Adapted from The Food Network

INGREDIENTS

  • 1 cup elbow macaroni
  • 3 cups pulled rotisserie chicken, skin reserved
  • 4 Tbsp. butter
  • 4 cups fresh spinach
  • 3 Tbsp. flour
  • 1½ cups whole milk
  • 1 ¼ cups shredded extra-sharp cheddar cheese
  • ¼ cup chicken stock (see notes)
  • 1 Tbsp. lemon juice
  • 1 tsp. Dijon mustard (see notes)
  • 4 dashes of hot sauce (see notes)

DIRECTIONS

  • Bring a pot of salted water to a boil and cook the macaroni to desired tenderness, approximately 9-10 minutes. Drain and set aside.
  • While the pasta is cooking, add chicken skin to a large, non-stick pan and saute over medium heat. Keep it as flat as possible. Cook until crisp, approximately 2-3 minutes per side. Remove and set aside.
  • In the same pan, melt one tablespoon of butter over medium heat and add the spinach. Cook until it wilts down, approximately 2-3 minutes. Remove and set aside.
  • Next, add the remaining butter and melt, then add the flour and whisk constantly for 1-2 minutes until smooth. Add the milk and continue stirring occasionally until the mixture thickens slightly. Add the cheese and stir until melted. Reduce the heat to low and stir in the chicken stock, lemon juice, mustard, and hot sauce.
  • Add the pasta, spinach, and chicken, and stir to coat with sauce and heat throughout. Sprinkle with the crispy chicken skin and serve.

RESULTS

My biggest non-stick pan was BARELY big enough.
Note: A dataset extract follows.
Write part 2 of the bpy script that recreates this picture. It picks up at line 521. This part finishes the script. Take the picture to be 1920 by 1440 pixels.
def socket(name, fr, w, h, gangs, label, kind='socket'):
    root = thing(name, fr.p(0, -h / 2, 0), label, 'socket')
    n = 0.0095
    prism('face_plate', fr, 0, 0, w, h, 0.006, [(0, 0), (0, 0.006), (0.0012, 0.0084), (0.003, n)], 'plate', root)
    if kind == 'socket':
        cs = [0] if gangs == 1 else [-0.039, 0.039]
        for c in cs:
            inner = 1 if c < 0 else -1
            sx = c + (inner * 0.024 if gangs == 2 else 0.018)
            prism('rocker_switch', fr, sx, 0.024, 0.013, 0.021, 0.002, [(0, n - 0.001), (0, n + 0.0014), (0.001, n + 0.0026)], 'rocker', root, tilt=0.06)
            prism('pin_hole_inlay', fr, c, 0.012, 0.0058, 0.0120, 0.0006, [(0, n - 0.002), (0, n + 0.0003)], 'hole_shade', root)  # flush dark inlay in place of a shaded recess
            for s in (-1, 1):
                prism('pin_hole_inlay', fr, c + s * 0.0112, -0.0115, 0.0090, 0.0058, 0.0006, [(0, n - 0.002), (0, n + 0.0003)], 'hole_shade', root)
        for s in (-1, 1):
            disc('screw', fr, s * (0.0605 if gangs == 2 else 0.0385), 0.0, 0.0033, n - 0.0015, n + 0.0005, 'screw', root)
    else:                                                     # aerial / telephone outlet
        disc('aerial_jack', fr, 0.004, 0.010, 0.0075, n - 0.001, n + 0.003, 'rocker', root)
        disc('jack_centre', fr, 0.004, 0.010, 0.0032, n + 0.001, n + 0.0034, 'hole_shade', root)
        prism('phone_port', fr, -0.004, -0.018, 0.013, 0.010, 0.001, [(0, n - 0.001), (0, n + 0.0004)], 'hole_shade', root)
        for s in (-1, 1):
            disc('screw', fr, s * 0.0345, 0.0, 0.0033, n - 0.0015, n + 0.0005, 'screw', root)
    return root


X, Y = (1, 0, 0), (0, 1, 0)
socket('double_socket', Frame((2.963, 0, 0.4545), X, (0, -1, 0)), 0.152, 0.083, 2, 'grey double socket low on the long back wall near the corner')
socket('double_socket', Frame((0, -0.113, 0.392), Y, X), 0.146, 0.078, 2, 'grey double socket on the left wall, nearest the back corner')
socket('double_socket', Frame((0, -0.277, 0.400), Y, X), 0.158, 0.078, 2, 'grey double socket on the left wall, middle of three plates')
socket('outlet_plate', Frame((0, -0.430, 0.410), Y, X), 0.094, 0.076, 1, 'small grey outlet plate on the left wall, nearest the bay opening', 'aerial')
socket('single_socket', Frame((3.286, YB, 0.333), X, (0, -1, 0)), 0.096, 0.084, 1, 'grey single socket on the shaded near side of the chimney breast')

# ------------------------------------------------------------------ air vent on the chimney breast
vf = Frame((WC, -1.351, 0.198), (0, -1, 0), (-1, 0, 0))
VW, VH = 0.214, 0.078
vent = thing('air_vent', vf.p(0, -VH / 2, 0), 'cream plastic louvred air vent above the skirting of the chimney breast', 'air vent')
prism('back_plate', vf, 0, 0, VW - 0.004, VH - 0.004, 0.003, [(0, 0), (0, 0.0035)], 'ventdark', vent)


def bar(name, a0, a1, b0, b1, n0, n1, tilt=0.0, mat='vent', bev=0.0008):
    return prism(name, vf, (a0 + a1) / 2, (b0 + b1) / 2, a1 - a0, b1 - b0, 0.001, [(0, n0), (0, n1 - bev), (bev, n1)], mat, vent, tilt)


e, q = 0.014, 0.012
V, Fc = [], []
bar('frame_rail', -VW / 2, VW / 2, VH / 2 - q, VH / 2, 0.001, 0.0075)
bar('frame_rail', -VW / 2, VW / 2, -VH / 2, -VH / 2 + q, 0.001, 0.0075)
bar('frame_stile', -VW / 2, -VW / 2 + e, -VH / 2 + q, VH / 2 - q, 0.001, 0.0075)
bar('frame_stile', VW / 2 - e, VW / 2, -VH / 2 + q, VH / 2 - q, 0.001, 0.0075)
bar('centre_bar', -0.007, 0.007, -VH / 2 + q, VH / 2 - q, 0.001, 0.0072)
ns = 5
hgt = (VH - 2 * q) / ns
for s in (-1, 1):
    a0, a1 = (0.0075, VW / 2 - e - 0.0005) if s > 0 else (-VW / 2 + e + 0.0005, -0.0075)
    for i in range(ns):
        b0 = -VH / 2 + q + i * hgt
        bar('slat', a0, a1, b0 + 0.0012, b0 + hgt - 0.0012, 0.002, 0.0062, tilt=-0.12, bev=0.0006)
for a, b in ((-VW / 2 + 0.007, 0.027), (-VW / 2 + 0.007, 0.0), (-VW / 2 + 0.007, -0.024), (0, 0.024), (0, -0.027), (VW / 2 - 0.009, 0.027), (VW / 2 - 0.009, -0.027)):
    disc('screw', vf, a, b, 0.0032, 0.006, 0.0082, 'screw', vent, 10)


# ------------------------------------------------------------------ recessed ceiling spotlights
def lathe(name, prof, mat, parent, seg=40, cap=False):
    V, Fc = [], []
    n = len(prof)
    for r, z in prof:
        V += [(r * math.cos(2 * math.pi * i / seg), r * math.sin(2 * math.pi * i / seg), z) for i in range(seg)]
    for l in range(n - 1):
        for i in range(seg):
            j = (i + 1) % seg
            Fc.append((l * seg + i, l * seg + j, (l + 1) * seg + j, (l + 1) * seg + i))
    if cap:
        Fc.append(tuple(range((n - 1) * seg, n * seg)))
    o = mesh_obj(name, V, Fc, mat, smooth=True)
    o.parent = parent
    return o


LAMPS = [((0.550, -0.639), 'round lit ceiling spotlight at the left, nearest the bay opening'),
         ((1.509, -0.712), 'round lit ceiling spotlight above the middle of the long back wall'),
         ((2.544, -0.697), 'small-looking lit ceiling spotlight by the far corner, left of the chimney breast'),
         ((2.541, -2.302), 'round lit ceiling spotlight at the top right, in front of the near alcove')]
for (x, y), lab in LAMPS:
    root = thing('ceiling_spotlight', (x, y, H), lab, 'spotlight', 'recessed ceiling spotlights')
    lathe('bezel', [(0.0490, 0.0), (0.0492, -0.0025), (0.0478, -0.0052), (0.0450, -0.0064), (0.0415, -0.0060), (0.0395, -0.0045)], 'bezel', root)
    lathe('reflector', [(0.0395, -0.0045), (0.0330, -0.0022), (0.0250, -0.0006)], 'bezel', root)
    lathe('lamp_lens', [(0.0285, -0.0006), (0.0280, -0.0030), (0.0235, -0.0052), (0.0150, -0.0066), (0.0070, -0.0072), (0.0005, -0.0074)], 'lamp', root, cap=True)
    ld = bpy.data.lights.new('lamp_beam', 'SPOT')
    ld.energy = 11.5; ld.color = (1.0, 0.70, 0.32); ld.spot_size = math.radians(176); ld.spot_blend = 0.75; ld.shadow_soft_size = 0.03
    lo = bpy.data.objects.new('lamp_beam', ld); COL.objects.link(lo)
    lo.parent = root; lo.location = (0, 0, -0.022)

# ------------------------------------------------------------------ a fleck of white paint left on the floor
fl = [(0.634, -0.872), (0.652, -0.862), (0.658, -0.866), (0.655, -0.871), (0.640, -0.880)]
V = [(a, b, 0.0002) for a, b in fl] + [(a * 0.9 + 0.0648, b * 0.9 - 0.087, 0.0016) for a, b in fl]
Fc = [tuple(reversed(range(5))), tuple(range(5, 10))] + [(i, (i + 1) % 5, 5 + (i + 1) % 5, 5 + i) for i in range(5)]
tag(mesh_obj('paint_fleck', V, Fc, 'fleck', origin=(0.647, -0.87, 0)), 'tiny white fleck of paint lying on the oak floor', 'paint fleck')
Yuh-um! This was great. About the only thing I’d do different is add a little more cheese – maybe ¼-½ cup – the sauce was ever so slightly runny, and it could have used just a skosh more cheesiness. If you like chicken skin (my sister and I fight over it at Thanksgiving) this is a SUPER tasty topping, it added a ton of flavor. But if you don’t like chicken skin, it would still be great without it.

NOTES

  • Once I’d “pulled” the chicken, I decided to take a whirl at making homemade chicken stock from the carcass. I dumped it in my slow cooker, covered it with water, and let it cook for about 8 hours. Most “recipes” will say to add celery, carrots, and onions, but I didn’t have any celery or carrots (I hate them and never keep them on hand) and didn’t feel like messing with onions that day. So it’s probably a little bit bland, but I ended up with 2½ large mason jars that I now need to figure out something to do with.  The ¼ cup in this recipe didn’t make much of a dent.
  • The recipe called for regular yellow mustard, but I didn’t have any of that either, but I did have two full bottles of Dijon, so I substituted. Next time I might try doubling double it for a little more zing.
  • I typically use Frank’s Red Hot, but the bottle I thought I had wasn’t on the shelf, but there was a bottle of Tabasco (which I do not remember ever buying) so I used that. It’s not very noticeable, which is just fine with me, I don’t have a high tolerance for that type of spicy, but if you like it hot, shake several more dashes in.